A CA taking control from the landing FO 2 seconds after touchdown is the furthest thing from ‘standard’.confusedalot wrote: ↑Tue Mar 24, 2026 4:12 pm plane was on the ground 8 seconds before, standard I have control at 6 seconds, heavy brakes at 4 seconds
Perhaps more will be derived from the intercom portion of the CVR, but it would appear that the CA saw something either at or immediately after touchdown and took control to input maximum braking and a possible change in rollout lateral path. Given the de-rotation characteristics of the CRJ900 (long body), ability to input braking normally is not recommended prior to nose wheel touchdown which has the potential to delay braking after main wheel touchdown. Thrust reverse selection normally immediately follows main wheel touchdown.
100kts was speed at the collision. Touchdown speed would have been closer to 130kts. The aircraft was covering 200-250 feet per second on the runway after touchdown and the distance from the touchdown zone to the taxiway D intersection would only have been 1000-1300 feet. There would have been virtually no opportunity after touchdown and thrust reverse deployment to alter the aircraft trajectory.

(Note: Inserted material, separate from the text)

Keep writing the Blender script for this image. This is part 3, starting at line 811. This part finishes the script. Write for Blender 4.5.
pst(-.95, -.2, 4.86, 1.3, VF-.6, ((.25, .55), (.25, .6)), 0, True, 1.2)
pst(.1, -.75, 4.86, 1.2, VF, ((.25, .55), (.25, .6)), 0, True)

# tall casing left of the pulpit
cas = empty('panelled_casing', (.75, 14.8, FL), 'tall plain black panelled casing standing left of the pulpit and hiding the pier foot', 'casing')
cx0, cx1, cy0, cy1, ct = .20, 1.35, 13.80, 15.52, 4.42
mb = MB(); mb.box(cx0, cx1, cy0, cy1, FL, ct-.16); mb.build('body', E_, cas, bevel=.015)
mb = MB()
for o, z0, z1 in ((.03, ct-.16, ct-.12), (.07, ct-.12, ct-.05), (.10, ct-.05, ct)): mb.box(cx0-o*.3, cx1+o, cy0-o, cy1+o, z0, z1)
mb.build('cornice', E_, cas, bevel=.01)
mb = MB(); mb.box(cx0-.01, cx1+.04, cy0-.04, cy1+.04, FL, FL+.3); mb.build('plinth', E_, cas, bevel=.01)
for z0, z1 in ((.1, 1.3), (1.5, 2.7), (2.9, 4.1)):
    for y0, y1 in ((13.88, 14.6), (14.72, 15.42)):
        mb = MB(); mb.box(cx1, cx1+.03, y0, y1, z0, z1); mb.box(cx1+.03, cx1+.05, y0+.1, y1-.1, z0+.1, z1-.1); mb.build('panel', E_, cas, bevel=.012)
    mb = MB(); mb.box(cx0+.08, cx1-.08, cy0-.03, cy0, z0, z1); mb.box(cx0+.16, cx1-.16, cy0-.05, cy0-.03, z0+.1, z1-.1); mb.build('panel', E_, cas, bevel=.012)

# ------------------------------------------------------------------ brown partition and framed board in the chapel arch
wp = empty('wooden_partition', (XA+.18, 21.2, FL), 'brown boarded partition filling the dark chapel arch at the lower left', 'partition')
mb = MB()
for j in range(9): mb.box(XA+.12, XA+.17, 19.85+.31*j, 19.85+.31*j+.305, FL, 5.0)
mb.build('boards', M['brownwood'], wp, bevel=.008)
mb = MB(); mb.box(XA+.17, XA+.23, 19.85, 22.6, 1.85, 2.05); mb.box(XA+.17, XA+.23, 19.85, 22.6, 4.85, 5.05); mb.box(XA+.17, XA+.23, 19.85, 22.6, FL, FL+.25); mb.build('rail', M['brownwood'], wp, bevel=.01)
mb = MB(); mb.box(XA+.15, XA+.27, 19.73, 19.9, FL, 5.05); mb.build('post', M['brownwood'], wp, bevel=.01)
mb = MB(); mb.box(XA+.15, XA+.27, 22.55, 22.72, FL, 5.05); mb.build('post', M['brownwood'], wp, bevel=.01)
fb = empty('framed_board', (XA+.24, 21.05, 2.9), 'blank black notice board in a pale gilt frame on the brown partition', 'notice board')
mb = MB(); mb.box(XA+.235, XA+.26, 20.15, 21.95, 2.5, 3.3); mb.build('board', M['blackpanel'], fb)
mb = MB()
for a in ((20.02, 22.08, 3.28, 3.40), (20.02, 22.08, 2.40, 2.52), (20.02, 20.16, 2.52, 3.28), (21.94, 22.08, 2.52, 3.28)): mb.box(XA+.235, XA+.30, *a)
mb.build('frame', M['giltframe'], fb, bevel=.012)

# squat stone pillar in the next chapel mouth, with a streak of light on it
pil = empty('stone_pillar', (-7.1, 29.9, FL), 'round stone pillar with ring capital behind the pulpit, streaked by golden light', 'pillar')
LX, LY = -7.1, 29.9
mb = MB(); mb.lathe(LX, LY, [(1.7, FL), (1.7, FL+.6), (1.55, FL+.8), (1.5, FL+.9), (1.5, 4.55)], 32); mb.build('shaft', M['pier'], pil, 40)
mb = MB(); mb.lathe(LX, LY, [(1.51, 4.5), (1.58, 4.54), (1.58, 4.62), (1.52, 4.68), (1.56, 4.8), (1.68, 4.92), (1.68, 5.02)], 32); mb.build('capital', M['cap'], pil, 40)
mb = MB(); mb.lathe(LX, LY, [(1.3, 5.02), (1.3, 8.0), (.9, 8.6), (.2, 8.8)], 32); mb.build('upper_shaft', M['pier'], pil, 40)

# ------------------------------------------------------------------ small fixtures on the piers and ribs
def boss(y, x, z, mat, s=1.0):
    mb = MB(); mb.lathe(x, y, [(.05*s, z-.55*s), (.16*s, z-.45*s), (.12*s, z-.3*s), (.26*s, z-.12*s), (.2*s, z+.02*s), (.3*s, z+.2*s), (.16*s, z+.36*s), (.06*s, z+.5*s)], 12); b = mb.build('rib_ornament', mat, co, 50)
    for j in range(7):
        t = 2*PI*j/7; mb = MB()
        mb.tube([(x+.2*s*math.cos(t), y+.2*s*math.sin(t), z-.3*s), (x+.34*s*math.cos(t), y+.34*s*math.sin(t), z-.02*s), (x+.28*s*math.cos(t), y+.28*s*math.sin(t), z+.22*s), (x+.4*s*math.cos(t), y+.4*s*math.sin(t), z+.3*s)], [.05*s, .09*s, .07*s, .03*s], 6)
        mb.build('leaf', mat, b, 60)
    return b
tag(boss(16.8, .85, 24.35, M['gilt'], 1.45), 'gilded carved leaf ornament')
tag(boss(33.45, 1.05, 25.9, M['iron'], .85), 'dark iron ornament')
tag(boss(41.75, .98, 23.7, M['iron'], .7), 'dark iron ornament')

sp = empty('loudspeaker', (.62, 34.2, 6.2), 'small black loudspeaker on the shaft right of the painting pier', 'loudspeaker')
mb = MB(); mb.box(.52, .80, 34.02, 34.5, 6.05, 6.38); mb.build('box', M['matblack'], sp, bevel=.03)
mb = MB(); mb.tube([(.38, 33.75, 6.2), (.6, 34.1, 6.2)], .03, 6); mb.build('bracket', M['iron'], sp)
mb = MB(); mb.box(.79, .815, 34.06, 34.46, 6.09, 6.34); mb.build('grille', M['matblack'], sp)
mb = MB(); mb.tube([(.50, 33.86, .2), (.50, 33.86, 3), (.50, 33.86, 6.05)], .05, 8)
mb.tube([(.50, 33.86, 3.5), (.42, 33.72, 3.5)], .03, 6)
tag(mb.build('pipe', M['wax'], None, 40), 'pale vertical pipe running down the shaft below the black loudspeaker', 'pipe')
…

There has been a discourse on pprune about what the pilots may have seen or heard before landing. The pilots are not here to answer those questions and the CVR may be the only clue to their perspective. It appears the actual runway intrusion by the ARFF vehicle did not happen until the aircraft was either in the flare or on the runway.
Likely more factual information today if there is an NTSB briefing.